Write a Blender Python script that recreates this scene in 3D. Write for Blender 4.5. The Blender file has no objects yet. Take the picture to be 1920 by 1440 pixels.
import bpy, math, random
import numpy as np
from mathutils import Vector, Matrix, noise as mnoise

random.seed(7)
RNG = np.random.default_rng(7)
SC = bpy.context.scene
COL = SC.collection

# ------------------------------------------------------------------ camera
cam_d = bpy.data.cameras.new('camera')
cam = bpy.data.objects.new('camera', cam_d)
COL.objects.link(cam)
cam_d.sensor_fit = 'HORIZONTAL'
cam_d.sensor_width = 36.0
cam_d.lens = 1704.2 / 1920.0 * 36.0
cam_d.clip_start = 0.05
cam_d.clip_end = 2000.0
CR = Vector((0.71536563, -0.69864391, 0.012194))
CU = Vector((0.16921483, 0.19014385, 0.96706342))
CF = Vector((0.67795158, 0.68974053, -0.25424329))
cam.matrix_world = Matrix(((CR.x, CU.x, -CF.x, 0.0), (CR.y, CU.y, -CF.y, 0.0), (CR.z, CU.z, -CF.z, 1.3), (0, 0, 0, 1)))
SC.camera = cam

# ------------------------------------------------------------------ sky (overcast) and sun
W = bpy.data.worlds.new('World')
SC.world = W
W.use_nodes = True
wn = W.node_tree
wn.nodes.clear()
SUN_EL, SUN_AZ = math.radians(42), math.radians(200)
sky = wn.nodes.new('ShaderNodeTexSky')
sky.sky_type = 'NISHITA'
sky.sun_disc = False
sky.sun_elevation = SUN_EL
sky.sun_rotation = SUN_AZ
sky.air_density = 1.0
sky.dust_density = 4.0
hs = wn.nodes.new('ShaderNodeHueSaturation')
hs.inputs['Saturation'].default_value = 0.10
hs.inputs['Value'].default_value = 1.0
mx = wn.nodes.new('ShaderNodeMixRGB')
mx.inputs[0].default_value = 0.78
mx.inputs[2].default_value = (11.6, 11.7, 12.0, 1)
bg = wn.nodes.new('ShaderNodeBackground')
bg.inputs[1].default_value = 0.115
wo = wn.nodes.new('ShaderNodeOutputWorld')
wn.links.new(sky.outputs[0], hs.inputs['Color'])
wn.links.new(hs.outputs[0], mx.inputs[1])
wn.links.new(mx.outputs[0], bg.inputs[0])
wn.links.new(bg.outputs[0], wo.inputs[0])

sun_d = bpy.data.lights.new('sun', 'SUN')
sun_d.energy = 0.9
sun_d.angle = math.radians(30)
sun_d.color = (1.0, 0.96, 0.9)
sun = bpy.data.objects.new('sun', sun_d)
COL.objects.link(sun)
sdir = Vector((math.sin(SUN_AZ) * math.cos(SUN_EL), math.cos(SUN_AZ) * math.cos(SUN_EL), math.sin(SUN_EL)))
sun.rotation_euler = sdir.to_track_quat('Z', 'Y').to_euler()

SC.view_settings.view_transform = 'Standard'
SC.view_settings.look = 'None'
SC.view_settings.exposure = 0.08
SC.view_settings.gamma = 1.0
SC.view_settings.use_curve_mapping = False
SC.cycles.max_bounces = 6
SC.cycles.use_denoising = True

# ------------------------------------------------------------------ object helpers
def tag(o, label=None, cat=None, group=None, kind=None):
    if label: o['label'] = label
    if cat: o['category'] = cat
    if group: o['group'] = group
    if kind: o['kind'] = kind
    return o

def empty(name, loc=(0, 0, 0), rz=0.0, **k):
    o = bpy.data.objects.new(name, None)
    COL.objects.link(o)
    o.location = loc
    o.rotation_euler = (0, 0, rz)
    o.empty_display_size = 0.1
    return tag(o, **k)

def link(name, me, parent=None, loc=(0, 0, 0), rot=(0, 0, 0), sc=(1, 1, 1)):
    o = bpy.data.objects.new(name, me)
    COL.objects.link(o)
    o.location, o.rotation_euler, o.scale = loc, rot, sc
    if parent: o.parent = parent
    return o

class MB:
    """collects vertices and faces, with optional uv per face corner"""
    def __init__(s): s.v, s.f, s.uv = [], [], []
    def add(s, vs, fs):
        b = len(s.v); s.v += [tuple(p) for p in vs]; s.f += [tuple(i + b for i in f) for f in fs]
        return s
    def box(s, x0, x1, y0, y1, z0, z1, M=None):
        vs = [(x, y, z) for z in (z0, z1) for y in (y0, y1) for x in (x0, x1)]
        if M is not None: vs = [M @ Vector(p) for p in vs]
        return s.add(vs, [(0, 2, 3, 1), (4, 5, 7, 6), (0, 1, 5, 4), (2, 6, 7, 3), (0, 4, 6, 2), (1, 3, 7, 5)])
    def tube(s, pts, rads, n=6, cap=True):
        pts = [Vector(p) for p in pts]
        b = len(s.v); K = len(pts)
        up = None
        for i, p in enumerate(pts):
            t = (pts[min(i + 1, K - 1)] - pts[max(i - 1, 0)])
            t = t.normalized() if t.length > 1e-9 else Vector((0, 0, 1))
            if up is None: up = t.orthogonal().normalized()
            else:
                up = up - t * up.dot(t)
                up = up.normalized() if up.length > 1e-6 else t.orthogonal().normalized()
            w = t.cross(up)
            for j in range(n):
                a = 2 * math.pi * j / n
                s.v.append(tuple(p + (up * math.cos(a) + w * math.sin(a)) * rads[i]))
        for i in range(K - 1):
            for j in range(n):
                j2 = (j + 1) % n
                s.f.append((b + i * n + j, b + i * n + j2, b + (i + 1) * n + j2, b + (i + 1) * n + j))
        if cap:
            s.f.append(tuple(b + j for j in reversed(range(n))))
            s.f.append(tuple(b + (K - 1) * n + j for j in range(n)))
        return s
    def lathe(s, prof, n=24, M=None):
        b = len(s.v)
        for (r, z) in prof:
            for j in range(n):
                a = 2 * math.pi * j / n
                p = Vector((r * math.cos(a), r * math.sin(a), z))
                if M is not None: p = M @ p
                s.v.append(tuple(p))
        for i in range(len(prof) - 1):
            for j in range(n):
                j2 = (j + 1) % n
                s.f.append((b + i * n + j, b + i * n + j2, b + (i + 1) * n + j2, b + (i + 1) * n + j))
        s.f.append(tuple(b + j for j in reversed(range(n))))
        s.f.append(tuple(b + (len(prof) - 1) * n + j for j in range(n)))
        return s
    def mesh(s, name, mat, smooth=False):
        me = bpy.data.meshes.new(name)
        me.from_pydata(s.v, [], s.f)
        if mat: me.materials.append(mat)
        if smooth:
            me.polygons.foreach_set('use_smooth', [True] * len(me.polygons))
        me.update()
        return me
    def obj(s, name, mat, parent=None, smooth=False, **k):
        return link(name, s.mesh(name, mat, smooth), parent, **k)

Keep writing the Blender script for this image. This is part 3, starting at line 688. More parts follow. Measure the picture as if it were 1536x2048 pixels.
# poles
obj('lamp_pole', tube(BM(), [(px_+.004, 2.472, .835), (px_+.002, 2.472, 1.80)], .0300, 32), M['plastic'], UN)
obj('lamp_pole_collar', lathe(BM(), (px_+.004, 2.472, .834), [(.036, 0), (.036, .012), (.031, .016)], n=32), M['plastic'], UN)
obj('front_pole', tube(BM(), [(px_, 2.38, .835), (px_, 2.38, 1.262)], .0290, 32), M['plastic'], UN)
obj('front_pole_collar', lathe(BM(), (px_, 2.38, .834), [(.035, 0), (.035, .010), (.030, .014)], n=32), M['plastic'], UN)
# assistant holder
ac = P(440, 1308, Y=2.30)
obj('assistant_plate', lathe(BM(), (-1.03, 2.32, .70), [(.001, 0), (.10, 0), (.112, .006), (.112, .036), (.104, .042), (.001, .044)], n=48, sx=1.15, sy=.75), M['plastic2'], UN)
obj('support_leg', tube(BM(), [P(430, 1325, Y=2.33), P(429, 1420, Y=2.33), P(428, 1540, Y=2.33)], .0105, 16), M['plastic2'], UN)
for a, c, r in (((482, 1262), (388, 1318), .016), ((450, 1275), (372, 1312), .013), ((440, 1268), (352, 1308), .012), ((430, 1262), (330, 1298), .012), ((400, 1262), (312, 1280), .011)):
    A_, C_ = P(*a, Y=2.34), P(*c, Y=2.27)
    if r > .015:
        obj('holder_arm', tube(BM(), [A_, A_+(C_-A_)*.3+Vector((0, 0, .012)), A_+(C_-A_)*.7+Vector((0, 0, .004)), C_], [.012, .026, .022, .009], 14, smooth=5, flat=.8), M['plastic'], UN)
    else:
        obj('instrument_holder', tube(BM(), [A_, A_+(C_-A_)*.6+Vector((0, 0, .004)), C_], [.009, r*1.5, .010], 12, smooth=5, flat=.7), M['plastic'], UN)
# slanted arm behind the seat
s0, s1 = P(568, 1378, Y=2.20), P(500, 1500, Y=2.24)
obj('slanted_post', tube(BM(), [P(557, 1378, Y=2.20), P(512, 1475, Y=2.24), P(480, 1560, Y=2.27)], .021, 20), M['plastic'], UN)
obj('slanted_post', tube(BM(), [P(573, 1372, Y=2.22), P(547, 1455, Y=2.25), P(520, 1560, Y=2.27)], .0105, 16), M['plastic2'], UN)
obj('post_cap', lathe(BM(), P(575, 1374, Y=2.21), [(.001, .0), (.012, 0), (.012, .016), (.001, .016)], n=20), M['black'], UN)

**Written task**
Restate, word for word and with nothing added, the lines from the first line of the listing through the one where "COL = SC.collection" stands.

**Output of the task**
Write a Blender Python script that recreates this scene in 3D. Write for Blender 4.5. The Blender file has no objects yet. Take the picture to be 1920 by 1440 pixels.
import bpy, math, random
import numpy as np
from mathutils import Vector, Matrix, noise as mnoise

random.seed(7)
RNG = np.random.default_rng(7)
SC = bpy.context.scene
COL = SC.collection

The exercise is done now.